**SUPPLIED INFORMATION:**
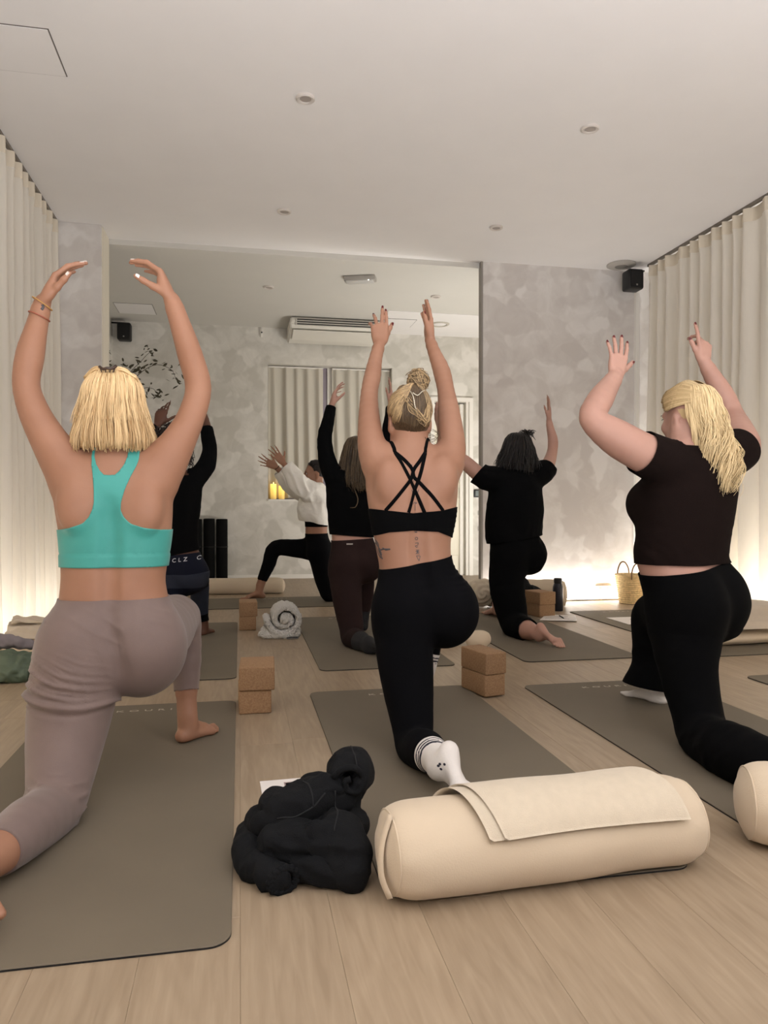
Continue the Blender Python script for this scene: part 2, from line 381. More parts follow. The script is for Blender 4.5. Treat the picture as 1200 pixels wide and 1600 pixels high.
# ------------------------------------------------------------------ curtains
def curtain(name, label, x0, side, y0, y1, seed, group):
    g = empty(name, (x0, (y0 + y1) / 2, 0), label, 'curtain', group)
    ny, zs = int((y1 - y0) * 110), [0.012, 0.1, 0.3, 0.7, 1.2, 1.8, 2.3, 2.7, 2.9, 2.975, 2.985, 3.06, 3.075]
    rr = np.random.default_rng(seed)
    ys = np.linspace(y0, y1, ny); w = np.cumsum(0.6 + 0.8 * rr.random(ny)); 
    kn = np.interp(np.arange(ny), np.arange(0, ny, 9), rr.random(len(np.arange(0, ny, 9))) * 0.9 + 0.55)
    ph = np.cumsum(kn) * (ys[1] - ys[0]) * 2 * np.pi * 7.0
    V = []
    for z in zs:
        a = 0.026 + 0.034 * (1 - z / 3.1) ** 0.8
        wave = np.sin(ph + 0.5 * np.sin(z * 1.3 + ys * 2)) + 0.35 * np.sin(2 * ph + 1.0) * (z / 3.1) + 0.25 * np.sin(ph * 0.37 + z)
        if z > 2.95: wave = np.sign(np.sin(ph)) * np.abs(np.sin(ph)) ** 0.5 + 0.2 * np.sin(2 * ph)
        V.append(np.stack([x0 + side * a * wave, ys + 0.012 * np.cos(ph) * (z > 2.95), np.full(ny, z)], 1))
    V = np.concatenate(V); i = np.arange(len(zs) - 1)[:, None] * ny; j = np.arange(ny - 1)[None]
    F = np.stack([i + j, i + j + 1, i + ny + j + 1, i + ny + j], -1).reshape(-1, 4)
    nb = (len(zs) - 1 - 3) * (ny - 1)
    mk('curtain_panel', V, F[:nb], M_CURT, g)
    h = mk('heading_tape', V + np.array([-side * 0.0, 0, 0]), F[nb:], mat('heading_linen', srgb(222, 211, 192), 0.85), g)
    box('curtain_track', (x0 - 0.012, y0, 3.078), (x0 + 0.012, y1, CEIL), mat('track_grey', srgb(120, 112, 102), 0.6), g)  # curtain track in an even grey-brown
    return g
curtain('curtain', 'floor-length cream sheer curtain along the left wall', -1.40, 1, 0.2, 6.14, 3, 'long sheer curtains')
curtain('curtain', 'floor-length cream sheer curtain along the right wall beside the black speaker', 3.69, -1, 0.6, 6.22, 5, 'long sheer curtains')

def window_curtain(label, x0, x1, seed):
    g = empty('window_curtain', ((x0 + x1) / 2, 9.2, WZ0 + .01), label, 'curtain', 'short curtains in the far window')
    rr = np.random.default_rng(seed); n = int((x1 - x0) * 200); xs = np.linspace(x0, x1, n)
    kn = np.interp(np.arange(n), np.arange(0, n, 8), rr.random(len(np.arange(0, n, 8))) * .7 + .6); ph = np.cumsum(kn) * (xs[1] - xs[0]) * 2 * np.pi * 8
    zs = np.linspace(WZ0 + .012, WZ1 - .03, 6)
    V = np.concatenate([np.stack([xs, 9.20 + (0.016 + 0.022 * (1 - k / 5)) * np.sin(ph + .3 * k) + .008 * np.sin(ph * .4), np.full(n, z)], 1) for k, z in enumerate(zs)])
    i = np.arange(5)[:, None] * n; j = np.arange(n - 1)[None]
    mk('curtain_panel', V, np.stack([i + j, i + j + 1, i + n + j + 1, i + n + j], -1).reshape(-1, 4), M_CURT2, g)
    box('curtain_rod', (x0, 9.19, WZ1 - .03), (x1, 9.21, WZ1 - .012), M_WHITE, g)
window_curtain('left cream curtain panel in the recessed far window above the candles', WX0 + .01, 1.02, 11)
window_curtain('right cream curtain panel in the recessed far window', 1.13, WX1 - .01, 12)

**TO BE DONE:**
Without the pictures, transcribe the listing above exactly.

**FINISHED TASK:**
Continue the Blender Python script for this scene: part 2, from line 381. More parts follow. The script is for Blender 4.5. Treat the picture as 1200 pixels wide and 1600 pixels high.
# ------------------------------------------------------------------ curtains
def curtain(name, label, x0, side, y0, y1, seed, group):
    g = empty(name, (x0, (y0 + y1) / 2, 0), label, 'curtain', group)
    ny, zs = int((y1 - y0) * 110), [0.012, 0.1, 0.3, 0.7, 1.2, 1.8, 2.3, 2.7, 2.9, 2.975, 2.985, 3.06, 3.075]
    rr = np.random.default_rng(seed)
    ys = np.linspace(y0, y1, ny); w = np.cumsum(0.6 + 0.8 * rr.random(ny)); 
    kn = np.interp(np.arange(ny), np.arange(0, ny, 9), rr.random(len(np.arange(0, ny, 9))) * 0.9 + 0.55)
    ph = np.cumsum(kn) * (ys[1] - ys[0]) * 2 * np.pi * 7.0
    V = []
    for z in zs:
        a = 0.026 + 0.034 * (1 - z / 3.1) ** 0.8
        wave = np.sin(ph + 0.5 * np.sin(z * 1.3 + ys * 2)) + 0.35 * np.sin(2 * ph + 1.0) * (z / 3.1) + 0.25 * np.sin(ph * 0.37 + z)
        if z > 2.95: wave = np.sign(np.sin(ph)) * np.abs(np.sin(ph)) ** 0.5 + 0.2 * np.sin(2 * ph)
        V.append(np.stack([x0 + side * a * wave, ys + 0.012 * np.cos(ph) * (z > 2.95), np.full(ny, z)], 1))
    V = np.concatenate(V); i = np.arange(len(zs) - 1)[:, None] * ny; j = np.arange(ny - 1)[None]
    F = np.stack([i + j, i + j + 1, i + ny + j + 1, i + ny + j], -1).reshape(-1, 4)
    nb = (len(zs) - 1 - 3) * (ny - 1)
    mk('curtain_panel', V, F[:nb], M_CURT, g)
    h = mk('heading_tape', V + np.array([-side * 0.0, 0, 0]), F[nb:], mat('heading_linen', srgb(222, 211, 192), 0.85), g)
    box('curtain_track', (x0 - 0.012, y0, 3.078), (x0 + 0.012, y1, CEIL), mat('track_grey', srgb(120, 112, 102), 0.6), g)  # curtain track in an even grey-brown
    return g
curtain('curtain', 'floor-length cream sheer curtain along the left wall', -1.40, 1, 0.2, 6.14, 3, 'long sheer curtains')
curtain('curtain', 'floor-length cream sheer curtain along the right wall beside the black speaker', 3.69, -1, 0.6, 6.22, 5, 'long sheer curtains')

def window_curtain(label, x0, x1, seed):
    g = empty('window_curtain', ((x0 + x1) / 2, 9.2, WZ0 + .01), label, 'curtain', 'short curtains in the far window')
    rr = np.random.default_rng(seed); n = int((x1 - x0) * 200); xs = np.linspace(x0, x1, n)
    kn = np.interp(np.arange(n), np.arange(0, n, 8), rr.random(len(np.arange(0, n, 8))) * .7 + .6); ph = np.cumsum(kn) * (xs[1] - xs[0]) * 2 * np.pi * 8
    zs = np.linspace(WZ0 + .012, WZ1 - .03, 6)
    V = np.concatenate([np.stack([xs, 9.20 + (0.016 + 0.022 * (1 - k / 5)) * np.sin(ph + .3 * k) + .008 * np.sin(ph * .4), np.full(n, z)], 1) for k, z in enumerate(zs)])
    i = np.arange(5)[:, None] * n; j = np.arange(n - 1)[None]
    mk('curtain_panel', V, np.stack([i + j, i + j + 1, i + n + j + 1, i + n + j], -1).reshape(-1, 4), M_CURT2, g)
    box('curtain_rod', (x0, 9.19, WZ1 - .03), (x1, 9.21, WZ1 - .012), M_WHITE, g)
window_curtain('left cream curtain panel in the recessed far window above the candles', WX0 + .01, 1.02, 11)
window_curtain('right cream curtain panel in the recessed far window', 1.13, WX1 - .01, 12)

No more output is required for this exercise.